> WHAT TO PRODUCE
Reproduce the entries word for word, and omit any picture you find in them.

··· RECORDS SUPPLIED ···

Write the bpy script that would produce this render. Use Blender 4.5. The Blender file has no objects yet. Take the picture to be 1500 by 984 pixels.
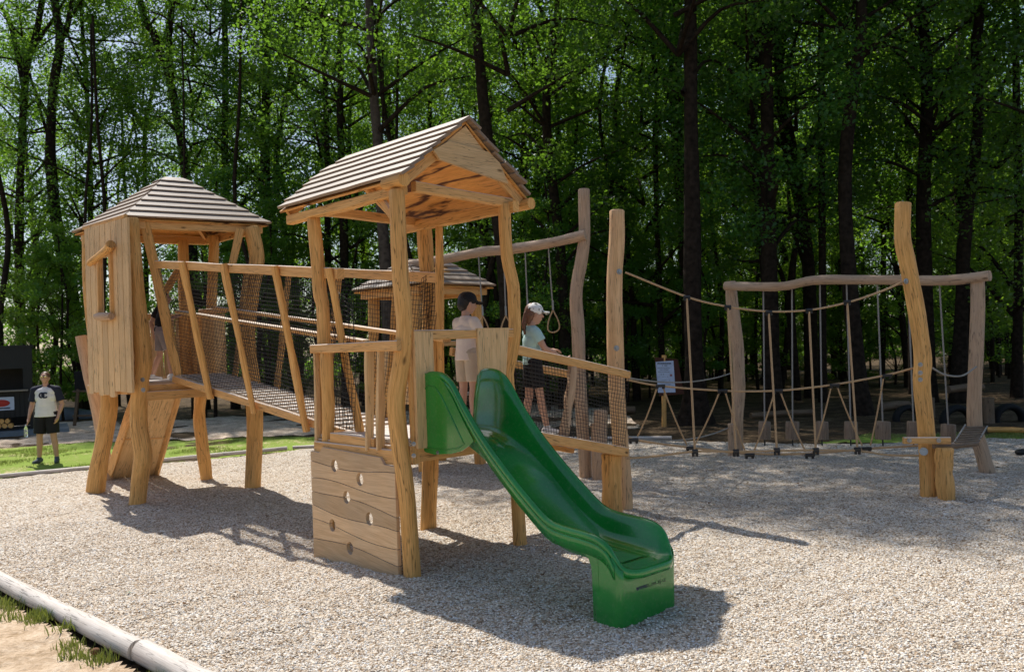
import bpy, math, random
import numpy as np
from mathutils import Vector, Matrix, noise
random.seed(7); RNG = np.random.default_rng(11)
sc = bpy.context.scene
COL = sc.collection
R = math.radians

# ------------------------------------------------------------------ camera
F, PITCH, ROLL, H = 1238.0, 0.0157, -0.0368, 1.85
def ray(px, py):
    xr, yr = px-750, 492-py
    cr, sr = math.cos(ROLL), math.sin(ROLL)
    x, y = xr*cr-yr*sr, xr*sr+yr*cr
    c, s = math.cos(PITCH), math.sin(PITCH)
    return Vector((x/F, c-s*y/F, s+c*y/F))
def Z(px, py, z=0.0):
    r = ray(px, py); t = (z-H)/r.z
    return Vector((0, 0, H))+r*t
def U(px, py, Y):
    r = ray(px, py); return Vector((0, 0, H))+r*(Y/r.y)
fwd = Vector((0, math.cos(PITCH), math.sin(PITCH)))
up0 = Vector((0, -math.sin(PITCH), math.cos(PITCH))); rt0 = Vector((1, 0, 0))
cr, sr = math.cos(ROLL), math.sin(ROLL)
rt = rt0*cr+up0*sr
upv = -rt0*sr+up0*cr
cam = bpy.data.cameras.new("camera"); camo = bpy.data.objects.new("camera", cam); COL.objects.link(camo)
m = Matrix((rt, upv, -fwd)).transposed().to_4x4(); m.translation = (0, 0, H); camo.matrix_world = m
cam.sensor_width = 36; cam.lens = 36*F/1500; cam.clip_end = 600; cam.clip_start = .1
cam.dof.use_dof = True; cam.dof.focus_distance = 8.0; cam.dof.aperture_fstop = 3.2
sc.camera = camo

# ------------------------------------------------------------------ light
SUN = Vector((-.38, .58, 1.0)).normalized()
w = bpy.data.worlds.new("World"); sc.world = w; w.use_nodes = True
nt = w.node_tree; bg = nt.nodes["Background"]; sky = nt.nodes.new("ShaderNodeTexSky")
sky.sky_type = 'NISHITA'; sky.sun_disc = False
sky.sun_elevation = math.asin(SUN.z); sky.sun_rotation = math.atan2(SUN.x, SUN.y)
sky.air_density = 1.0; sky.dust_density = 1.5; sky.ozone_density = 1.0
nt.links.new(sky.outputs[0], bg.inputs[0]); bg.inputs[1].default_value = .125
sl = bpy.data.lights.new("sun", 'SUN'); sl.energy = 5.0; sl.angle = R(.55); sl.color = (1, .955, .88)
slo = bpy.data.objects.new("sun", sl); COL.objects.link(slo)
slo.rotation_euler = SUN.to_track_quat('Z', 'Y').to_euler(); slo.location = (-10, 15, 30)
sc.view_settings.view_transform = 'Standard'; sc.view_settings.look = 'None'
sc.view_settings.exposure = 0; sc.view_settings.gamma = 1
cy = sc.cycles
cy.use_denoising = True
cy.max_bounces = 7; cy.diffuse_bounces = 3; cy.glossy_bounces = 3; cy.transmission_bounces = 4; cy.transparent_max_bounces = 6
cy.sample_clamp_indirect = 6

# ------------------------------------------------------------------ materials
def s2l(c):
    return tuple(((v/255)/12.92 if v/255 <= .04045 else ((v/255+.055)/1.055)**2.4) for v in c)
class NT:
    def __init__(s, name):
        s.m = bpy.data.materials.new(name); s.m.use_nodes = True; s.t = s.m.node_tree
        s.b = s.t.nodes["Principled BSDF"]; s.out = s.t.nodes["Material Output"]
    def n(s, typ, **kw):
        nd = s.t.nodes.new("ShaderNode"+typ)
        for k, v in kw.items():
            if k.startswith("i_"):
                key = k[2:]; key = int(key) if key.isdigit() else key.replace("_", " ")
                nd.inputs[key].default_value = v
            else: setattr(nd, k, v)
        return nd
    def l(s, a, b): s.t.links.new(a, b)
    def ramp(s, fac, stops):
        r = s.n("ValToRGB"); e = r.color_ramp.elements
        while len(e) < len(stops): e.new(.5)
        for el, (p, c) in zip(e, stops): el.position = p; el.color = (*c[:3], 1)
        s.l(fac, r.inputs[0]); return r.outputs[0]
    def mix(s, fac, a, b, mode='MIX'):
        x = s.n("Mix", data_type='RGBA', blend_type=mode)
        for sock, v in ((x.inputs[0], fac), (x.inputs[6], a), (x.inputs[7], b)):
            if hasattr(v, "is_linked"): s.l(v, sock)
            else: sock.default_value = v if isinstance(v, (int, float)) else (*v[:3], 1)
        return x.outputs[2]
    def math(s, op, a, b=None):
        x = s.n("Math", operation=op)
        for i, v in enumerate((a, b)):
            if v is None: continue
            if hasattr(v, "is_linked"): s.l(v, x.inputs[i])
            else: x.inputs[i].default_value = v
        return x.outputs[0]
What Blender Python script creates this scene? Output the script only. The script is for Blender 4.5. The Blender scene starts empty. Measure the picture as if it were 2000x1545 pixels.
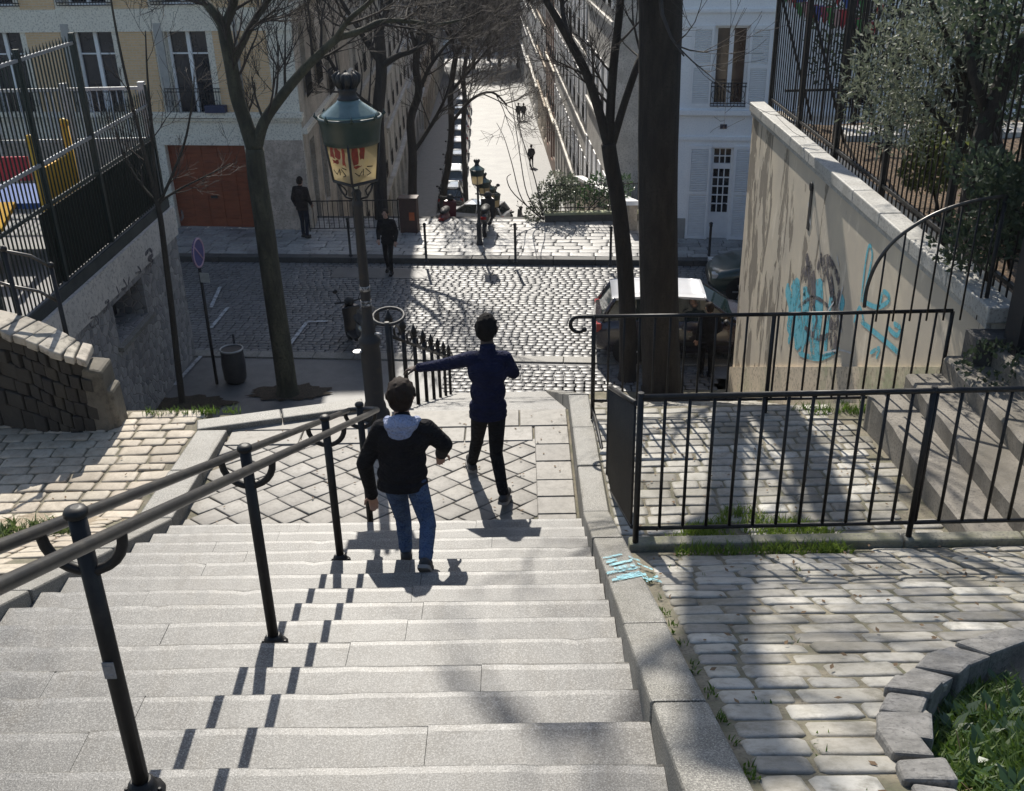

···

> TASK SOLUTION
Write the bpy script that would produce this render. Use Blender 4.5. The Blender file has no objects yet. Take the picture to be 1500 by 984 pixels.
import bpy, math, random
import numpy as np
from mathutils import Vector, Matrix, noise
random.seed(7); RNG = np.random.default_rng(11)
sc = bpy.context.scene
COL = sc.collection
R = math.radians

# ------------------------------------------------------------------ camera
F, PITCH, ROLL, H = 1238.0, 0.0157, -0.0368, 1.85
def ray(px, py):
    xr, yr = px-750, 492-py
    cr, sr = math.cos(ROLL), math.sin(ROLL)
    x, y = xr*cr-yr*sr, xr*sr+yr*cr
    c, s = math.cos(PITCH), math.sin(PITCH)
    return Vector((x/F, c-s*y/F, s+c*y/F))
def Z(px, py, z=0.0):
    r = ray(px, py); t = (z-H)/r.z
    return Vector((0, 0, H))+r*t
def U(px, py, Y):
    r = ray(px, py); return Vector((0, 0, H))+r*(Y/r.y)
fwd = Vector((0, math.cos(PITCH), math.sin(PITCH)))
up0 = Vector((0, -math.sin(PITCH), math.cos(PITCH))); rt0 = Vector((1, 0, 0))
cr, sr = math.cos(ROLL), math.sin(ROLL)
rt = rt0*cr+up0*sr
upv = -rt0*sr+up0*cr
cam = bpy.data.cameras.new("camera"); camo = bpy.data.objects.new("camera", cam); COL.objects.link(camo)
m = Matrix((rt, upv, -fwd)).transposed().to_4x4(); m.translation = (0, 0, H); camo.matrix_world = m
cam.sensor_width = 36; cam.lens = 36*F/1500; cam.clip_end = 600; cam.clip_start = .1
cam.dof.use_dof = True; cam.dof.focus_distance = 8.0; cam.dof.aperture_fstop = 3.2
sc.camera = camo

# ------------------------------------------------------------------ light
SUN = Vector((-.38, .58, 1.0)).normalized()
w = bpy.data.worlds.new("World"); sc.world = w; w.use_nodes = True
nt = w.node_tree; bg = nt.nodes["Background"]; sky = nt.nodes.new("ShaderNodeTexSky")
sky.sky_type = 'NISHITA'; sky.sun_disc = False
sky.sun_elevation = math.asin(SUN.z); sky.sun_rotation = math.atan2(SUN.x, SUN.y)
sky.air_density = 1.0; sky.dust_density = 1.5; sky.ozone_density = 1.0
nt.links.new(sky.outputs[0], bg.inputs[0]); bg.inputs[1].default_value = .125
sl = bpy.data.lights.new("sun", 'SUN'); sl.energy = 5.0; sl.angle = R(.55); sl.color = (1, .955, .88)
slo = bpy.data.objects.new("sun", sl); COL.objects.link(slo)
slo.rotation_euler = SUN.to_track_quat('Z', 'Y').to_euler(); slo.location = (-10, 15, 30)
sc.view_settings.view_transform = 'Standard'; sc.view_settings.look = 'None'
sc.view_settings.exposure = 0; sc.view_settings.gamma = 1
cy = sc.cycles
cy.use_denoising = True
cy.max_bounces = 7; cy.diffuse_bounces = 3; cy.glossy_bounces = 3; cy.transmission_bounces = 4; cy.transparent_max_bounces = 6
cy.sample_clamp_indirect = 6

# ------------------------------------------------------------------ materials
def s2l(c):
    return tuple(((v/255)/12.92 if v/255 <= .04045 else ((v/255+.055)/1.055)**2.4) for v in c)
class NT:
    def __init__(s, name):
        s.m = bpy.data.materials.new(name); s.m.use_nodes = True; s.t = s.m.node_tree
        s.b = s.t.nodes["Principled BSDF"]; s.out = s.t.nodes["Material Output"]
    def n(s, typ, **kw):
        nd = s.t.nodes.new("ShaderNode"+typ)
        for k, v in kw.items():
            if k.startswith("i_"):
                key = k[2:]; key = int(key) if key.isdigit() else key.replace("_", " ")
                nd.inputs[key].default_value = v
            else: setattr(nd, k, v)
        return nd
    def l(s, a, b): s.t.links.new(a, b)
    def ramp(s, fac, stops):
        r = s.n("ValToRGB"); e = r.color_ramp.elements
        while len(e) < len(stops): e.new(.5)
        for el, (p, c) in zip(e, stops): el.position = p; el.color = (*c[:3], 1)
        s.l(fac, r.inputs[0]); return r.outputs[0]
    def mix(s, fac, a, b, mode='MIX'):
        x = s.n("Mix", data_type='RGBA', blend_type=mode)
        for sock, v in ((x.inputs[0], fac), (x.inputs[6], a), (x.inputs[7], b)):
            if hasattr(v, "is_linked"): s.l(v, sock)
            else: sock.default_value = v if isinstance(v, (int, float)) else (*v[:3], 1)
        return x.outputs[2]
    def math(s, op, a, b=None):
        x = s.n("Math", operation=op)
        for i, v in enumerate((a, b)):
            if v is None: continue
            if hasattr(v, "is_linked"): s.l(v, x.inputs[i])
            else: x.inputs[i].default_value = v
        return x.outputs[0]
What Blender Python script creates this scene? Output the script only. The script is for Blender 4.5. The Blender scene starts empty. Measure the picture as if it were 2000x1545 pixels.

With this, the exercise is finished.